Die Grünen fahren in der Frage einen Wackelkurs. Einerseits pochen sie auf Nachhaltigkeit und Einhalten der Schuldenbremse, die sie gemeinsam mit CDU und FDP beschlossen haben. Andererseits wollen sie jetzt, da sie nach all den Jahren wieder an der Regierung sind, nicht wieder diejenigen sein, die den Rotstift ansetzen. Deshalb sagen sie zu all dem so wenig wie möglich. Festlegen scheint mit Blick auf den möglichen Bruch der Ampel und neue Bündnisse (mit der CDU?) die falsche Strategie zu sein.

Die CDU wiederum sieht sich als einzig wahre Wahrerin der Schuldenfreiheit. Sie kann aber von der Oppositionsbank aus nur wenig bewirken - und muss sich den berechtigten Vorwurf gefallen lassen, in ihrer Regierungszeit einerseits über die Verhältnisse gelebt zu haben (mit Großprojekten wie Kö-Bogen und Wehrhahn-Linie), andererseits anstehende Investitionen wie Schulsanierungen auf die lange Bank geschoben zu haben. Auch sie ist deshalb in der Pflicht, konstruktive Vorschläge zu machen, wo gespart, was verkauft werden sollte. Dies auch mit Blick auf neue Bündnisse: Schwarz-Grün wäre ebenso eine (knappe) Mehrheitsoption wie eine große Koalition mit der SPD.

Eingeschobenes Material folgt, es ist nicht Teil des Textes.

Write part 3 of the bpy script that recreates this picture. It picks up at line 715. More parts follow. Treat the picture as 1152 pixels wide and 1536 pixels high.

Die klamme Kassenlage trifft also auf besondere politische Gegebenheiten. Die Wahlen 2017 und die Bündnisstrategien für die Nach-Ampel-Zeit sind aber das eine, der Wert einer solide wirtschaftenden Stadt das andere. Die finanzielle Situation ist zu ernst, um Spielball politischer Winkelzüge zu werden.